É assim que o filme consegue trazer à tona os vários nós da questão. Momentos de tensão, de debate, momentos de ternura e da impossibilidade do contato físico, a dor da família de Ramón, mas também a do próprio Ramón. Quando finalmente Ramón consegue encontrar, na figura da personagem Rosa (um vizinha do povoado), “alguém que realmente o ame e o ajude a morrer”, ele faz uma espécie de testamento em que deixa clara sua idéia da vida como obrigação, nos levando a refletir sobre as questões de poder que permeiam a vida e a morte: “Senhores Juízes, negar a propriedade privada de nosso próprio ser é a maior das mentiras culturais. Para uma cultura que legitima a propriedade privada das coisas - entre elas, a terra e a água – é uma aberração negar a mais privada de todas, nossa pátria e nosso reino pessoal: nosso corpo, vida e consciência – nosso Universo”.

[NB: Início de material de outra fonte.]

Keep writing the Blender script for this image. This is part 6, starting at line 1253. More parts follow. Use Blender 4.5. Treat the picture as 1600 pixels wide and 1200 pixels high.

Ausente, caros leitores. Ausente estive durante quase todo o dia. Ausente e paralisado. Paralisado como Ramón Sampedro. Vislumbrando pela minha janela as muitas possibilidades do "lá fora". Paralisado de medo de mim mesmo. Paralisado pela beleza do filme. Paralisado de inveja de Ramón Sampedro. Paralisado pela minha própria covardia... Quem sabe um dia, quem sabe...




“Mar adentro, mar adentro,
e na leveza do fundo onde se realizam os sonhos
se juntam duas vontades para realizar um desejo.
Teu olhar e meu olhar como um eco, repetindo, sem palavras:
Mais adentro, mais adentro
Até mais, além de tudo, pelo sangue e pelos ossos.
Mas eu acordo sempre e sempre quero estar morto
para continuar com a minha boca enredada em teus cabelos.”